松井が絶えながら、撃ち返すパンチは西峯にカウンターとして突き刺さるが
西峯は意に介さず、この勝負所に全てをつぎ込むかのように撃ち込み続ける。
なんとか手を返して耐え続ける松井に、徐々に西峯は消耗し始めるが…
コーナーに詰まったところで、手が返せなくなった松井をレフリーが救出。
もうあとわずか…耐え切れれば、西峯の撃ち疲れは必至。
紙一重の試合だったようにも感じるが、そもそもあそこまで撃ち続けられた西峯に驚かされた。

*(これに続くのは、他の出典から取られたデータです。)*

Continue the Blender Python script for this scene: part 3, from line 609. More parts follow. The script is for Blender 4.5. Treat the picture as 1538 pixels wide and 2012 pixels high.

延々と続くラッシュで、押し切るようにTKOを呼び込んだ西峯。
普段の努力をリングで見せ付けたようにも感じる。
まさにナイスファイト。
互角の展開の中で、たった一発で試合が決まってしまった試合。
そしてさらに、その後、逆転の匂いさえ感じるところまで耐えた松井。
繰り返すが、この試合は紙一重だったと感じる。
一瞬のチャンスを手に入れ、それを勝利につなげた西峯が素晴らしく、
決して松井が弱かったわけではない。
僕が今年の中日本新人王候補に推していた
安西 蓮(岡崎)との対戦を見てみたいようにも思えた。
【フェザー級4回戦】
川田 和輝(ライオンズ) vs 一道 宏(T&T)
川田 和輝 デビュー戦
一道 宏 1戦1分
フレームの一回り大きな一道に、距離を潰して突っ込んでいく川田。
スウェーで外した一道が、左フックを強烈に撃ち込むとあわやダウン奪取かと思われた場面…
バランスを崩しながら撃ち返して一道を捉え返す。
そのまま詰めて詰めてのガムシャラな攻撃の中、右ストレートを突き刺して川田がダウンを奪取。
再開後、またも攻め込んできた川田に、仕切り直した一道が
右をカウンターで突き刺してダウンを奪い返す。
再開後も、攻め込む川田だったが、一道が落ち着いて右のカウンターを突き刺し
川田が後ろ倒しに綺麗に倒れたところでレフリーは試合をストップ。
TKOタイムは1R 1分19秒。
フレームもスピードも一道が上…その差を埋めるべく
突貫小僧のように突っ込み、先制のダウンを奪取した川田。
利点と欠点をしっかりと把握してつかんだチャンスだったようにも思う。
しかし一道は、一度目のダウンで逆に落ち着きを見せ、
逆転のTKO勝利に結びつけた。
4回戦のダウンは致命的だ…
まさに、絶体絶命の状況だったにも関わらず、しっかりと仕切り直した一道。
並みの選手なら、再開後もそのまま飲み込まれていたように感じる。
川田はやるべき事をしっかりやり、そしてそれを成功させ、勝利目前まで近づいた。
しかし、一道がそれを上回った…強さを感じる試合だった。
この両者のどちらかと、右ストレートの切れ味鋭い中野 精(杉田)が対戦したらどうなるだろう…。
いつか交わって欲しい思いが強く沸いた。